▶ [EXERCISE DETAILS] Within the data that follows, how many lines carry the string "scene"? Give the number alone.

▶ [GIVEN MATERIAL]
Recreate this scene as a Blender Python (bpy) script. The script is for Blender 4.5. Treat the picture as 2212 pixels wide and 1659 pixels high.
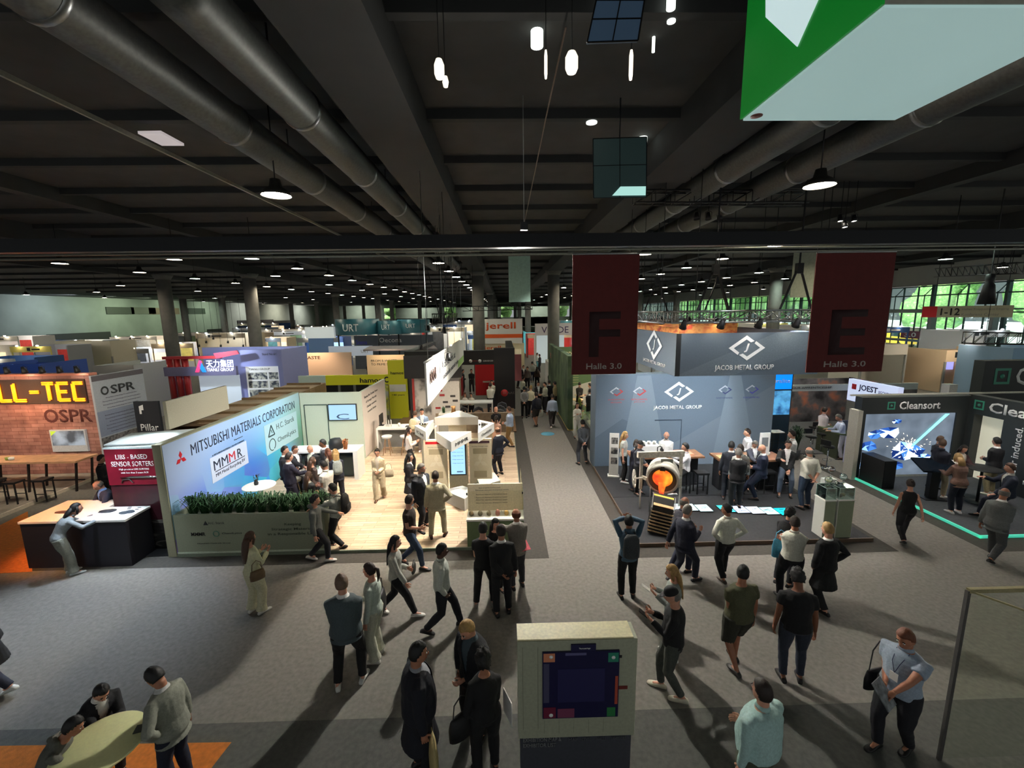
import bpy, bmesh, math, random
from mathutils import Vector, Matrix, noise
random.seed(7)
R = math.radians
scene = bpy.context.scene
for o in list(bpy.data.objects): bpy.data.objects.remove(o)
COL = scene.collection

# ---------------------------------------------------------------- camera, world, view
CAMH = 5.8; FPX = 933.0; PCX, PCY = 1106.0, 829.5
PITCH, ROLL, YAW = R(9.34), R(0.77), R(1.1475)
_cy, _sy = math.cos(YAW), math.sin(YAW)
CF = Vector((_sy*math.cos(PITCH), _cy*math.cos(PITCH), -math.sin(PITCH)))
_r = Vector((_cy, -_sy, 0)); _u = _r.cross(CF)
CR = _r*math.cos(ROLL) - _u*math.sin(ROLL); CU = _r*math.sin(ROLL) + _u*math.cos(ROLL)
cam = bpy.data.objects.new('camera', bpy.data.cameras.new('camera')); COL.objects.link(cam)
cam.matrix_world = Matrix(((CR.x, CU.x, -CF.x, 0), (CR.y, CU.y, -CF.y, 0), (CR.z, CU.z, -CF.z, CAMH), (0, 0, 0, 1)))
cam.data.sensor_width = 36; cam.data.lens = FPX/2212*36; cam.data.clip_end = 600; cam.data.clip_start = .05
scene.camera = cam
vs = scene.view_settings
vs.view_transform = 'Standard'; vs.look = 'None'; vs.gamma = 1; vs.exposure = 0.62
try: vs.use_curve_mapping = False
except Exception: pass
world = bpy.data.worlds.new('world'); scene.world = world; world.use_nodes = True
bg = world.node_tree.nodes['Background']
bg.inputs[0].default_value = (.70, .74, .74, 1); bg.inputs[1].default_value = .30
SUN = bpy.data.lights.new('sun', 'SUN'); SUN.energy = 9.0; SUN.angle = R(3); SUN.color = (1, .97, .9)
so = bpy.data.objects.new('sun', SUN); so.rotation_euler = (R(15), R(-48), 0); COL.objects.link(so)

def spot(x, y, z, tx, ty, tz, e, col=(1, .93, .82), ang=100, blend=.8, r=.08, kind='SPOT'):
    l = bpy.data.lights.new('spotlight_beam', kind); l.energy = e; l.color = col
    if kind == 'SPOT': l.spot_size = R(ang); l.spot_blend = blend
    l.shadow_soft_size = r
    o = bpy.data.objects.new('spotlight_beam', l); COL.objects.link(o); o.location = (x, y, z)
    d = Vector((tx-x, ty-y, tz-z)); o.rotation_euler = d.to_track_quat('-Z', 'Y').to_euler()
    return o
# light from the booths' own trusses and lamp rows and added spots without fixtures
WARM = (1, .86, .66); COOL = (.82, .92, 1); NEUT = (1, .95, .88)
LIGHTS = [  # x, y, z, target, watts, colour, cone
    (-1.9, 11.2, 4.9, -2.6, 12.4, 0, 680, WARM, 110), (-1.9, 15.0, 4.9, -3.0, 15.5, 0, 740, WARM, 120),
    (-1.9, 18.6, 4.9, -2.2, 18.2, 0, 560, WARM, 120), (-5.0, 11.0, 4.7, -6.2, 13.0, .6, 360, NEUT, 115),
    (-5.0, 14.0, 4.7, -8.0, 14.0, 1.3, 340, COOL, 120), (-4.6, 12.8, 4.7, -6.8, 16.9, 1.4, 260, NEUT, 100),
    (6.3, 11.3, 5.2, 6.3, 15.4, 2.0, 420, COOL, 95), (4.6, 11.3, 5.2, 3.8, 15.3, 1.8, 240, COOL, 90),
    (8.0, 11.3, 5.2, 9.2, 15.3, 1.8, 240, COOL, 90), (5.3, 9.3, 6.4, 5.3, 11, 4.8, 75, COOL, 70), (7.2, 9.3, 6.4, 7.2, 11, 4.8, 75, COOL, 70), (2.9, 13, 6.2, 4.45, 13, 4.8, 60, COOL, 80), (5.2, 11.8, 5.4, 5.2, 12.9, 0, 300, NEUT, 120),
    (7.8, 11.8, 5.4, 8.2, 11.9, 0, 300, NEUT, 120), (14.0, 11.0, 4.6, 14.2, 12.6, 0, 160, NEUT, 120),
    (-13.5, 12.5, 4.2, -16.5, 15.2, 1.6, 300, WARM, 115), (-18.0, 12.6, 4.2, -18.5, 15.2, 1.6, 320, WARM, 115),
    (-9.6, 9.0, 3.9, -9.3, 10.1, 1.1, 260, COOL, 60), (-11.6, 8.9, 3.9, -11.0, 10.2, 1.1, 420, (1, .42, .16), 50),
    (-9.0, 8.6, 4.2, -9.1, 10.5, 2.2, 90, COOL, 50), (-8.8, 10.1, 4.4, -8.4, 7.6, 0, 750, (.7, .85, 1), 75), (-.3, 9.0, 3.6, -.3, 10.5, 1.1, 45, WARM, 60), (.4, 12.9, 6.6, .4, 6.5, 0, 1900, (1, .95, .86), 155),  # includes an added fill for the dark showcase front
    (2.2, 15.5, 7.6, 2.2, 13.0, 0, 500, NEUT, 120), (10.8, 13.5, 7.6, 10.4, 10.5, 0, 550, NEUT, 120),
    (2.2, 21, 7.6, 2.2, 20, 0, 380, NEUT, 130),
]
for (x, y, z, tx, ty, tz, e, c, a) in LIGHTS: spot(x, y, z, tx, ty, tz, e, c, a)

# ---------------------------------------------------------------- photograph <-> place
def RAY(px, py): return CF + CR*((px-PCX)/FPX) - CU*((py-PCY)/FPX)
def FL(px, py, z=0.0):
    d = RAY(px, py); t = (z-CAMH)/d.z; return Vector((d.x*t, d.y*t, z))
def AY(px, py, Y):
    d = RAY(px, py); t = Y/d.y; return Vector((d.x*t, Y, CAMH+d.z*t))
def AX(px, py, X):
    d = RAY(px, py); t = X/d.x; return Vector((X, d.y*t, CAMH+d.z*t))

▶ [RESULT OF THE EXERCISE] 6